Notre mouvement est à la fois ancré dans le présent et dans le futur. Il est du présent pour résister aux coupes et autres réformes. Il est du futur pour répondre à des questions dont dépend l’avenir : de quelle société avons-nous besoin comme alternative à celle que nous subissons actuellement ? Comment pouvons-nous y arriver ? Comment pourrons nous faire fonctionner l’éducation, la santé, les services sociaux, les services culturels, etc. ?
CCI (15 février)
1) Spanair et Air Nostrum (deux compagnies aériennes low-cost) ont licencié quelques 5000 travailleurs ; les chantiers navals de Ferrol sont menacés de fermeture avec 6000 travailleurs concernés directement et 10 000 en sous-traitance.
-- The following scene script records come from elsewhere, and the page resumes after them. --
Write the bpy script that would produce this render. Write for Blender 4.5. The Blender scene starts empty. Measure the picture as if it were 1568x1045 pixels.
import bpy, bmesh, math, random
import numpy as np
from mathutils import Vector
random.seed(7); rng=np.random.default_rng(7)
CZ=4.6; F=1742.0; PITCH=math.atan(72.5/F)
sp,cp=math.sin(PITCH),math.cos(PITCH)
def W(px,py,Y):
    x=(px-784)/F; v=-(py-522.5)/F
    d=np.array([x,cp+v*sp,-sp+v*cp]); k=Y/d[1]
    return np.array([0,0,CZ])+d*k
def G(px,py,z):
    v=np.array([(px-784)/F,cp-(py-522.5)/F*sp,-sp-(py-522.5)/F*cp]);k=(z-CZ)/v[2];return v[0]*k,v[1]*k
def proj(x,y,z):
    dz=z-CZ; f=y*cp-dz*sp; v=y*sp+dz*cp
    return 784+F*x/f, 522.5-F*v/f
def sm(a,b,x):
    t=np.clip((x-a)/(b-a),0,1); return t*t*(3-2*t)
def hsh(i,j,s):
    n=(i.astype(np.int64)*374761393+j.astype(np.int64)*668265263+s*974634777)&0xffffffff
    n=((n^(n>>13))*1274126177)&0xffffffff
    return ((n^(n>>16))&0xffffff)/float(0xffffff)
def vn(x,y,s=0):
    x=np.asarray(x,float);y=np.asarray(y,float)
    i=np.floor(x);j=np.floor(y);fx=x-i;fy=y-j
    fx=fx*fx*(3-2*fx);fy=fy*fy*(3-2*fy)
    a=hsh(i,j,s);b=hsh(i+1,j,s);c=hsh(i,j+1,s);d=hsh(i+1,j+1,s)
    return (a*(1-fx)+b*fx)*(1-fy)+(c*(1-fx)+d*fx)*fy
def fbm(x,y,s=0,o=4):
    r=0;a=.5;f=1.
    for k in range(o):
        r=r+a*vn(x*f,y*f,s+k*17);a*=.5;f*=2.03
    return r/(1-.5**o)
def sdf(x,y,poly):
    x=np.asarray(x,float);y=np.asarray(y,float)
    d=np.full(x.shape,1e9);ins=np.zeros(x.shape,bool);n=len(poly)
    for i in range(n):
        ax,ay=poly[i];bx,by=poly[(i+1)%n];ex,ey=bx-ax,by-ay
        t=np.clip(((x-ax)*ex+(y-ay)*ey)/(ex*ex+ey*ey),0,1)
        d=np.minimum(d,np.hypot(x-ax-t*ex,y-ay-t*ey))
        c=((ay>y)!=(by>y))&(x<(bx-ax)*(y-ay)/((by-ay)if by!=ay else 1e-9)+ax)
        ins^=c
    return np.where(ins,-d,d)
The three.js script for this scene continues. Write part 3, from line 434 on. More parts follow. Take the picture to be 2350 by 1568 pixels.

2) L’État n’est pas “à tous”, et il n’est pas non plus neutre. C’est une machine bureaucratique et répressive au service de la minorité dominante qui prend sa légitimité tous les quatre ans par le biais de la farce électorale. Comme cela était scandé dans le mouvement du 15-Mai “on l’appelle démocratie et ce n’est pas le cas”, “c’est une dictature et on ne le voit pas”.
3) Prenons l’exemple de la Région de Valence. Il est vrai que le gouvernement régional est très corrompu, mais comme le disait un tract d’un Collectif de travailleurs de Valence “Il est plus que clair qu’une grosse partie de la classe politique est une bande grotesque de profiteurs du genre coq vaniteux comme de nouveaux riches (Gürtel, Emarsa, Brugal, Aerocas, le scandale des ERE en Andalousie...). Mais ces abus sont la conséquence d’un système social qui prend l’eau partout dans le monde. Les coupes sont générales : en Catalogne, à Madrid, en Castille-La Manche, partout en Espagne !, mais aussi au Portugal, en Grèce, aux USA, en Grande-Bretagne ! La crise de la dette a mis à nu l’échec d’un système dont le seul but est le profit, ce qui favorise la spéculation et l’investissement dans les secteurs financiers et immobiliers, ce qui a fini par créer une bulle qui au moment d’éclater nous a tous éclaboussé”.
4) En Grèce, on a déjà commencé à licencier les fonctionnaires avec un poste de travail sûr.
5) Ce nom est sans doute emprunté au titre d’un film qui racontait les luttes et la vie des chômeurs à Vigo, à la suite d’une gigantesque vague de licenciements dans les chantiers navals [NdT].